Anyway, I didn’t want to go to the festival any less because of this painful snub, so I got up at 4 am on September 3rd and hauled myself over to College Park to stand in the ticket order line. If you’ve never been part of it, the film festival involves a highly complex ordering process that entails visiting the box office on at least three separate occasions. The key date is that on which – two days after announcing the film schedule – they collect advance ticket orders. These are processed on a first come, first serve basis, starting at 9 am, but given the festival’s popularity, all the best movies would already be sold out if you actually turned up at that hour. Some people arrive the previous evening and spend the night. Arriving at 4.30 am, there were well over a hundred people in front of me. The line ultimately circled the south side of College Park, then trailed up Yonge, west on College, down Bay at least to Gerrard, and even further south for all I know.

My early start paid off – I got ninety-five per cent of the movies I wanted. But many of those who struck out will undoubtedly make an earlier start next time. I go an hour earlier every year and never make up any ground. I dread the day when I feel obliged to spend the night there (now you start to see how my interest in getting the press pass might not have been wholly altruistic), but how far off can that be?  Still, although I’m not any sort of morning person, and the street got pretty hard on my rear end (wiser people bring folding chairs), the time passed surprisingly quickly, eavesdropping on others in line and diligently reviewing an extremely long and dull but somewhat important work-related document (I was really pleased with that aspect of it – I got to charge virtually the whole stint!)

The cinematic zoo

My big gripe is that the incredible enthusiasm for obscure movies that erupts in Toronto for ten days each September seems disproportionate to the general year-round appetite for such films. Last year I tried to get tickets to an afternoon showing of Gary Oldman’s Nil by Mouth, but it had already sold out. I eventually saw it commercially six months or so later – me and the four other people in the theater. The picture lasted a mere  two weeks. How do you reconcile those two extremes of audience interest? The Cinematheque Ontario regularly shows wonderful, rare movies by cinema’s greatest directors, to half-empty theaters. I appreciate that it’s easier for people to fill their quota of challenging cinema in one dose – take the week off and cover the waterfront. But that’s not much of a place for art cinema in the scheme of things – to be experienced primarily in a concentrated tumble of sleep-deprived viewing excess.

Roger Ebert recently pointed out that the film festival circuit is becoming, in effect, the primary means of exhibition for more and more foreign films. I think the Toronto festival has enough clout in these parts to be a bit of a bully. Instead of giving the best ticket selections to those willing or able to wait in line the longest, why not give priority booking to people who’ve been to the Cinematheque at least ten times during the year? You can debate the pros and cons of that, but at least it would characterize the festival as being rooted in – and the high point of – a thriving film culture, rather than as a short-lived annual explosion. It’s in danger of resembling a cinematic zoo – wildly popular for its many strange and exotic exhibits, but of little or no relevance to the survival of those species in their natural habitat.

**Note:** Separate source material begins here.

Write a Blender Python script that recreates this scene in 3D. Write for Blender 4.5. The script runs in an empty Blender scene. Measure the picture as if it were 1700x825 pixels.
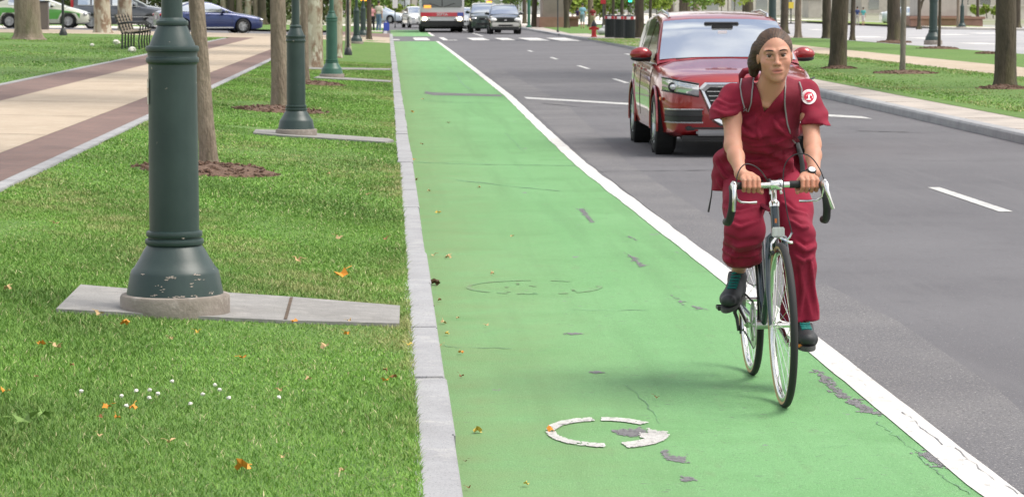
import bpy, bmesh, math, random
import numpy as np
from mathutils import Vector, Matrix, noise as mnoise
PI = math.pi
R = math.radians
C = bpy.context.scene.collection
scene = bpy.context.scene

# ---------------------------------------------------------------- camera, world, sun, exposure
F_PX = 4500.0
YAW, PITCH = R(2.611), R(5.137)
CAM = Vector((0, 0, 1.65))
cd = bpy.data.cameras.new('camera')
cam = bpy.data.objects.new('camera', cd); C.objects.link(cam)
cd.sensor_width = 36.0; cd.lens = 36.0 * F_PX / 1700.0
cd.clip_start = 0.1; cd.clip_end = 3000
cam.location = CAM
FWD = Vector((math.sin(YAW)*math.cos(PITCH), math.cos(YAW)*math.cos(PITCH), -math.sin(PITCH)))
RGT = Vector((math.cos(YAW), -math.sin(YAW), 0))
UPV = RGT.cross(FWD)
cam.rotation_euler = Matrix((RGT, UPV, -FWD)).transposed().to_euler()
cd.dof.use_dof = True; cd.dof.focus_distance = 12.0; cd.dof.aperture_fstop = 16.0
scene.camera = cam

w = bpy.data.worlds.new('World'); scene.world = w; w.use_nodes = True
nt = w.node_tree; nt.nodes.clear()
sky = nt.nodes.new('ShaderNodeTexSky'); sky.sky_type = 'NISHITA'; sky.sun_disc = False
SUN_EL, SUN_AZ = R(58), R(100)            # azimuth clockwise from +Y
sky.sun_elevation = SUN_EL; sky.sun_rotation = SUN_AZ
sky.air_density = 1.0; sky.dust_density = 4.0; sky.ozone_density = 0.4
bg = nt.nodes.new('ShaderNodeBackground'); bg.inputs['Strength'].default_value = 0.15
out = nt.nodes.new('ShaderNodeOutputWorld')
tcw = nt.nodes.new('ShaderNodeTexCoord'); mpw = nt.nodes.new('ShaderNodeMapping'); mpw.inputs['Scale'].default_value = (1.6, 1.6, 3.4); nt.links.new(tcw.outputs['Generated'], mpw.inputs[0])
nz = nt.nodes.new('ShaderNodeTexNoise'); nz.inputs['Scale'].default_value = 2.1; nz.inputs['Detail'].default_value = 7; nz.inputs['Roughness'].default_value = .55; nt.links.new(mpw.outputs[0], nz.inputs[0])
rw = nt.nodes.new('ShaderNodeMapRange'); rw.inputs['From Min'].default_value = .40; rw.inputs['From Max'].default_value = .60; nt.links.new(nz.outputs[0], rw.inputs[0])
cl_ = nt.nodes.new('ShaderNodeMix'); cl_.data_type = 'RGBA'; nt.links.new(rw.outputs[0], cl_.inputs[0]); nt.links.new(sky.outputs[0], cl_.inputs[6]); cl_.inputs[7].default_value = (7.4, 7.2, 6.9, 1)   # broken white cloud
nt.links.new(cl_.outputs[2], bg.inputs[0]); nt.links.new(bg.outputs[0], out.inputs[0])
sl = bpy.data.lights.new('sun', 'SUN'); sl.energy = 2.3; sl.angle = R(32); sl.color = (1, .955, .89)
sun = bpy.data.objects.new('sun', sl); C.objects.link(sun)
sd = Vector((math.sin(SUN_AZ)*math.cos(SUN_EL), math.cos(SUN_AZ)*math.cos(SUN_EL), math.sin(SUN_EL)))
sun.rotation_euler = sd.to_track_quat('Z', 'Y').to_euler(); sun.location = (20, 0, 40)
scene.view_settings.view_transform = 'Standard'; scene.view_settings.look = 'None'
scene.view_settings.gamma = 1; scene.view_settings.exposure = 0.56
scene.render.engine = 'CYCLES'; scene.cycles.max_bounces = 6; scene.cycles.transparent_max_bounces = 6

# ---------------------------------------------------------------- helpers
def ray(px, py):
    return (FWD*F_PX + RGT*(px-850) + UPV*(412.5-py)).normalized()
def at(px, py, Y):                                   # photo position -> world point at depth Y
    d = ray(px, py); return CAM + d*(Y/d.y)
def left_height(x):                                  # the park rises gently away from the kerb
    return float(np.interp(x, [-60, -15, -7.6, -3.2, .085], [.62, .55, .38, .30, .12]))
def ground(px, py, zf=0.0):
    d = ray(px, py); z = zf if not callable(zf) else .2
    for _ in range(12):
        p = CAM + d*((z-CAM.z)/d.z)
        if not callable(zf): break
        z = zf(p.x)
    return p
def GL(px, py): return ground(px, py, left_height)
def GR(px, py): return ground(px, py, .13)

def mat(name, col, rough=.6, metal=0., var=(), bump=None, coat=0., spec=.5, trans=0., alpha=None, emit=None, stretch=None, attr=None, ior=None, sheen=0):
    """var: list of (colour, scale, lo, hi, detail) layers mixed over by noise"""
    m = bpy.data.materials.new(name); m.use_nodes = True
    n = m.node_tree.nodes; l = m.node_tree.links; b = n['Principled BSDF']
    b.inputs['Roughness'].default_value = rough; b.inputs['Metallic'].default_value = metal
    b.inputs['Base Color'].default_value = (*col, 1); b.inputs['Coat Weight'].default_value = coat
    b.inputs['Coat Roughness'].default_value = .04
    b.inputs['Specular IOR Level'].default_value = spec; b.inputs['Transmission Weight'].default_value = trans
    if ior: b.inputs['IOR'].default_value = ior
    if sheen: b.inputs['Sheen Weight'].default_value = sheen
    if emit: b.inputs['Emission Color'].default_value = (*emit[0], 1); b.inputs['Emission Strength'].default_value = emit[1]
    tc = n.new('ShaderNodeTexCoord'); src = tc.outputs['Object']
    if stretch:
        mp = n.new('ShaderNodeMapping'); mp.inputs['Scale'].default_value = stretch; l.new(src, mp.inputs[0]); src = mp.outputs[0]
    cur = None
    if attr:
        a = n.new('ShaderNodeAttribute'); a.attribute_name = attr; cur = a.outputs['Color']
    for v in var:
        c2, sc, lo, hi = v[:4]; det = v[4] if len(v) > 4 else 4
        t = n.new('ShaderNodeTexNoise'); t.inputs['Scale'].default_value = sc; t.inputs['Detail'].default_value = det
        t.inputs['Roughness'].default_value = .6
        if len(v) > 5:
            mp = n.new('ShaderNodeMapping'); mp.inputs['Scale'].default_value = v[5]; l.new(tc.outputs['Object'], mp.inputs[0]); l.new(mp.outputs[0], t.inputs['Vector'])
        else: l.new(src, t.inputs['Vector'])
        rp = n.new('ShaderNodeMapRange'); rp.inputs['From Min'].default_value = lo; rp.inputs['From Max'].default_value = hi
        l.new(t.outputs[0], rp.inputs[0])
        mx = n.new('ShaderNodeMix'); mx.data_type = 'RGBA'; l.new(rp.outputs[0], mx.inputs[0])
        if cur is None: mx.inputs[6].default_value = (*col, 1)
        else: l.new(cur, mx.inputs[6])
        mx.inputs[7].default_value = (*c2, 1); cur = mx.outputs[2]
    if cur is not None: l.new(cur, b.inputs['Base Color'])
    if bump:
        t = n.new('ShaderNodeTexNoise'); t.inputs['Scale'].default_value = bump[0]; t.inputs['Detail'].default_value = 6
        l.new(src, t.inputs['Vector']); bp = n.new('ShaderNodeBump'); bp.inputs['Strength'].default_value = bump[1]
        bp.inputs['Distance'].default_value = bump[2]; l.new(t.outputs[0], bp.inputs['Height']); l.new(bp.outputs[0], b.inputs['Normal'])
    return m

class MB:
    def __init__(s): s.v = []; s.f = []; s.mi = []; s.cur = 0
    def add(s, vs, fs, M=None):
        o = len(s.v)
        if M is not None: vs = [M @ Vector(v) for v in vs]
        s.v += [tuple(v) for v in vs]; s.f += [tuple(i+o for i in f) for f in fs]; s.mi += [s.cur]*len(fs); return s
    def box(s, c, d, rot=None):
        x, y, z = (i/2 for i in d)
        vs = [(-x,-y,-z),(x,-y,-z),(x,y,-z),(-x,y,-z),(-x,-y,z),(x,-y,z),(x,y,z),(-x,y,z)]
        M = Matrix.Translation(c)
        if rot is not None: M = M @ (rot if isinstance(rot, Matrix) else Matrix.Rotation(rot, 4, 'Z'))
        return s.add(vs, [(0,3,2,1),(4,5,6,7),(0,1,5,4),(1,2,6,5),(2,3,7,6),(3,0,4,7)], M)
    def bbox(s, c, d, b=.01, rot=None):               # box with chamfered vertical and top/bottom edges
        bm = bmesh.new(); bmesh.ops.create_cube(bm, size=1)
        for v in bm.verts: v.co = Vector((v.co.x*d[0], v.co.y*d[1], v.co.z*d[2]))
        bmesh.ops.bevel(bm, geom=bm.edges[:], offset=b, segments=2, affect='EDGES')
        bm.verts.index_update(); M = Matrix.Translation(c)
        if rot is not None: M = M @ (rot if isinstance(rot, Matrix) else Matrix.Rotation(rot, 4, 'Z'))
        s.add([v.co.copy() for v in bm.verts], [[v.index for v in f.verts] for f in bm.faces], M); bm.free(); return s
    def lathe(s, prof, n=24, M=None, caps=True, arc=2*PI):
        vs = []; fs = []; k = len(prof)
        for r, z in prof:
            for i in range(n):
                a = arc*i/n; vs.append((r*math.cos(a), r*math.sin(a), z))
        for j in range(k-1):
            for i in range(n):
                a, b = j*n+i, j*n+(i+1) % n
                fs.append((a, b, b+n, a+n))
        if caps: fs.append(tuple(range(n))[::-1]); fs.append(tuple(range((k-1)*n, k*n)))
        return s.add(vs, fs, M)
    def tube(s, pts, r, n=8, caps=True, flat=1.0, up=None):
        pts = [Vector(p) for p in pts]; rs = r if hasattr(r, '__len__') else [r]*len(pts)
        vs = []; fs = []; pn = None
        for i, p in enumerate(pts):
            t = (pts[min(i+1, len(pts)-1)]-pts[max(i-1, 0)])
            t = t.normalized() if t.length > 1e-9 else Vector((0,0,1))
            if pn is None:
                a = Vector(up) if up else (Vector((0,0,1)) if abs(t.z) < .9 else Vector((1,0,0)))
                pn = (a - t*a.dot(t)).normalized()
            else:
                pn = (pn - t*pn.dot(t)).normalized()
            q = t.cross(pn)
            for k in range(n):
                a = 2*PI*k/n; vs.append(p + (pn*math.cos(a)*flat + q*math.sin(a))*rs[i])
        for j in range(len(pts)-1):
            for i in range(n):
                a, b = j*n+i, j*n+(i+1) % n; fs.append((a, b, b+n, a+n))
        if caps: fs.append(tuple(range(n))[::-1]); fs.append(tuple(range((len(pts)-1)*n, len(pts)*n)))
        return s.add(vs, fs)
    def ell(s, c, d, n=12, M=None, jit=0, seed=0):
        rnd = random.Random(seed); prof = []; vs = []; fs = []; m = max(5, n//2)
        for j in range(1, m):
            th = PI*j/m
            for i in range(n):
                a = 2*PI*i/n; k = 1+rnd.uniform(-jit, jit)
                vs.append((c[0]+d[0]*math.sin(th)*math.cos(a)*k, c[1]+d[1]*math.sin(th)*math.sin(a)*k, c[2]-d[2]*math.cos(th)*k))
        o = len(vs); vs += [(c[0], c[1], c[2]-d[2]), (c[0], c[1], c[2]+d[2])]
        for j in range(m-2):
            for i in range(n):
                a, b = j*n+i, j*n+(i+1) % n; fs.append((a, b, b+n, a+n))
        for i in range(n):
            fs.append((o, (i+1) % n, i)); fs.append((o+1, (m-2)*n+i, (m-2)*n+(i+1) % n))
        return s.add(vs, fs, M)
    def prism(s, poly, z0, z1, M=None):
        n = len(poly); vs = [(x, y, z0) for x, y in poly]+[(x, y, z1) for x, y in poly]
        fs = [tuple(range(n))[::-1], tuple(range(n, 2*n))]+[(i, (i+1) % n, n+(i+1) % n, n+i) for i in range(n)]
        return s.add(vs, fs, M)
    def sheet(s, rows):                               # rows of equal-length point lists
        n = len(rows[0]); vs = [p for r in rows for p in r]; fs = []
        for j in range(len(rows)-1):
            for i in range(n-1):
                fs.append((j*n+i, j*n+i+1, (j+1)*n+i+1, (j+1)*n+i))
        return s.add(vs, fs)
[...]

And you know I’m sincere about that. What axe could I possibly have to grind?

Among the masses

Anyway, my original idea was to cover the festival highlights in these pages, but I guess they didn’t want me to do that, so let’s head back into the commercial jungle and the current Slums of Beverly Hills. A film far more accomplished than its raucous trailer and Adam Sandler-ish title suggest, it’s about an economically-stretched father of three, played by Alan Arkin, and his family’s ups and downs in the down-at-heel outer regions of B.H. The film’s raunchy energy is much better rooted in a meaningful plot and worldview than were the bad-taste selling points of There’s Something About Mary. For instance, a scene where two women (well-played by Natasha Lyonne and Marisa Tomei) dance around the room while throwing back and forth a vibrator is titillating and laugh-out-loud funny, but it’s also a perfect expression of how Tomei deliberately draws the younger woman toward sexual awareness, despite the fragility of her own state. And the end of that scene, with Arkin entering the room and catching his daughter enjoying the vibrator a little too much, may be predictable, but – along with just about everything else in the picture – has an accomplished light touch.

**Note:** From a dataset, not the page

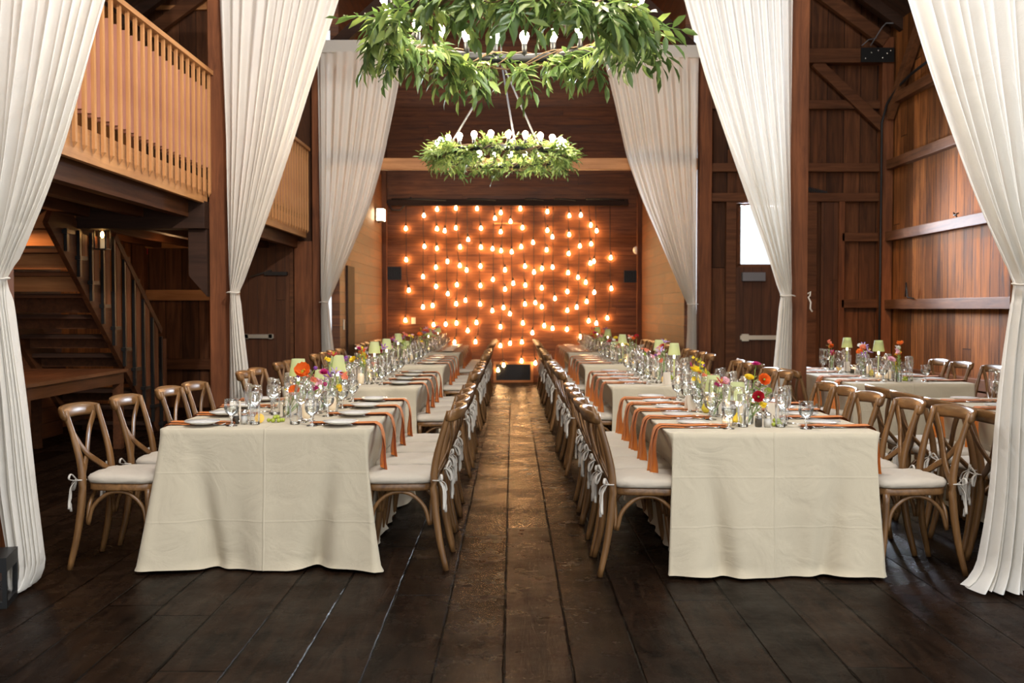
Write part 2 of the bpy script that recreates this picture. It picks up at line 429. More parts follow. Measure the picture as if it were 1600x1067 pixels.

The ending is sentimental, but very level-headed – the family doesn’t get out of the slums. I wouldn’t have wanted it any other way. I wanted the hand-to-mouth experience to triumph. Shut out from the film festival’s equivalent of the great mansions, naturally my only option is to enjoy the communal experience of the proletariat. And I really do enjoy it. The press pass would have been pretty neat. But the main thing – whatever it takes – is to see the movies.

(2018 postscript – I did receive a press pass the following year, and held on to it for a decade. You can read many of the resulting reviews on this website. But I haven’t seen a single film at the festival since 2009).